Gosto de andar de ônibus, sempre um microcosmos da cidade.
Lá estão as últimas notícias, as fofocas, os fatos e as versões, pontos de
vista de experts e leigos, xavecos e chamegos.
Tem a cidade passando na tela da janela, é vida, é cor, é cheiro...
Ultimamente, tudo isto mudou.
Fui ao centro de ônibus e o silêncio da voz do cobrador doeu em meu
ouvido.
Ônibus vazio, sem fofocas, histórias de amor e de desencanto, causos de
família ou a resenha das festas e baladas.
Meu alento foi pensar que chegaria no centro numa época do ano em que ele
pulsa vivo, alegre e esperançoso, mas sofri um novo choque ao ver como está
abandonado, cinzento e triste.
Ruas esburacadas, cavaletes atrapalhando o tráfego, placas de vende-se e
aluga-se por todos os lados, sujeira e mau cheiro, containers de coleta de lixo
transbordando resíduos e chorume, cidadãos como molambos sob as marquises, olhares
tristes e cabeças baixas do transeunte, sem artistas de rua e o triste silêncio
do locutor de ofertas.
Tenho uma sugestão aos gestores públicos.
Coloquem todos os serviços públicos e bancários nos shoppings com uma
grande praça de alimentação e tragam de volta o comércio de rua e os bares de
calçada.
Ouvir de novo o debate político e futebolístico na porta das cafeterias,
as ruas alegres como passarelas, admirar a beleza dos flertes, observar a troca
de opiniões entre os experientes nos bancos das praças, o voar das pombas em
seu caminho, o olhar atento da dupla de policiais na esquina, os gritos do vendedor
de esperança de fortuna em forma de bilhetes, o poeta popular vendendo seus escritos e
incensos, o locutor anunciando ofertas imperdíveis, a cigana tentando ler uma
mão, os confrontos nos tabuleiros de damas, o galã atento ao footing das
moçoilas (essa é antiga, hein?), os terminais de ônibus fervilhando, o mercado
público tomado de frequentadores, o pique para aproveitar o sinal verde, o burburinho dos grupos de estudantes... enfim, a vida pulsando, viva, presente!
Estamos perdendo de goleada para prédios, shoppings, especulação imobiliária e veículos.
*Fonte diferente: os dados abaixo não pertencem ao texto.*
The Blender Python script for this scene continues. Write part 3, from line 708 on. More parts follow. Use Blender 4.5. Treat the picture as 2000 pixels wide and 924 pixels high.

Se não
tomarmos conta das ruas da cidade, a violência e o crime se consolidarão nos
espaços públicos, tomando a cidade do povo.
Precisamos de uma gentrificação reversa e menos verticalização.
Mais "gentificação" e menos gentrificação.
Cidades precisam de ar, verde, horizontes e luz, muita luz,
Cidades são humanas.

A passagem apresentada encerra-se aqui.